‘Bloody Boats’ is an art installation about deconstructing and dismantling the symbol of the traumatic journey that immigrants experience. This piece is as dynamic as an immigrant’s journey. The journey of a settler is not only a physical transition, but also a cognitive and social transition that revolves around multiple socio-political narratives. The repeated symbolic shape of a boat on a large scale resonates with the journey of an immigrant who moves for a better life, safe space, or a refugee whose displacement is the result of natural calamity or invasion.
To the artist, this installation represents a personal experience as an immigrant and seeks to echo several voices like hers through similar unsettling journeys which resonate with a large global population of migrants and refugees, both locally and globally. The subject is inspired by narratives illustrating how humans are struggling to strike a balance between virtual life and reality, full of economic distress and devastation, resulting in conscious migration decisions.
By reproducing and redesigning this piece exclusively for Billy Bishop Airport, the artist also highlights the site’s relevance—an airport on an island, and travel by boat being a crucial component of visiting this location. The airport has historically been a place where many travellers have travelled through in transit, and everyone of these travellers has a distinctive experience to share. The repeating visual of a paper boat as a symbol conveys both the disparities, complexities and commonalities between all of the diverse stories tied to one another in this location, time, movement and space.

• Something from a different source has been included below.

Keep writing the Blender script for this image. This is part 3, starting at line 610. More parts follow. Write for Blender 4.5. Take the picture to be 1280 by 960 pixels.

Akshata originally from India where the social and cultural fabric is complex in terms of caste, colour and politics, however being a woman of colour in Toronto, she found herself in a comparable position. She establishes a conversation between concepts of inclusion, dignity, consumption and subjectivity by discussing internationally generic problems in the form of symbolism and the multiplicity of all images that challenge viewers with the concept of challenging culture and the environment. Her research continues to explore the fantasy notions of travel in the future and co-existing in both the physical and the virtual world at the same time.